Cemil Kocatepe: Bu konuda ki en acil olarak ne yapılacağını aşağıda ki tablo üzerinden belirtelim.
2021 yılı Temmuz-Aralık sonu enerji bedeli 47,4253 kuruş, nihai bedel 91,56 kuruş, 2022 1 Ocak’tan itibaren 5 KWh ve altı için enerji bedeli 79,4622 kuruş, nihai 137,33 kuruş, 5 KWh ve üstü için enerji bedeli 134,8829 kuruş, nihai bedel 2,06 kuruş ve en sağdaki kırmızı ile yazılı halen elektrik üretim kapasitesinin yüzde 20’sine sahip bir kamu kuruluşu olan EÜAŞ (Elektirik Üretim A.Ş)’nin 2022 Ocak ayından itibaren elektrik dağıtım ve görevli tedarik şirketlerine toptan enerji satış bedeli 31,86 kuruş, nihai elektrik bedeli 78,35 kuruş olmaktadır.
-En acil talebimiz, EÜAŞ’ın ürettiği ve 31,86 kuruşa özel dağıtım ve tedarik firmalarına sattığı elektrik aynı fiyattan KDV kaldırılarak meskenlere verilsin.
-Elektrik en temel insan haklarından biridir, ticareti yapılamaz.
-Elektrik zammı tek başına elektrik zammı değildir.
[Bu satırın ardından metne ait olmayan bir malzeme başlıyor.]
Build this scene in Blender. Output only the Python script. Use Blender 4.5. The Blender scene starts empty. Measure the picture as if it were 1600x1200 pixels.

Elektrik her şeyin en temel girdisidir, her şeye zam demektir.
-Elektrik zammı geri alınsın.
-Elektrik üretim ve dağıtım sistemi özelleştirilmiş hali sermayeye para aktarma, pahalılık ve hakta yoksullaştırma sistemi haline getirilmiştir, kamulaştırılmalı, TEK elden kamusal bir yönetim anlayışı ile yeniden kurulmalıdır.
Konu çok kapsamlı, çok boyutlu, ama TMMOB Elektrik Mühendisleri Odası (EMO) olarak meslek alanımızdan doğru, bu alanın uzman kuruluşu olarak, toplum haklarını savunma ve koruma görevimizdir, bu görevi yerine getirebilmek adına bilgilerimizi paylaşmak için verdiğiniz desteğe teşekkür ederiz.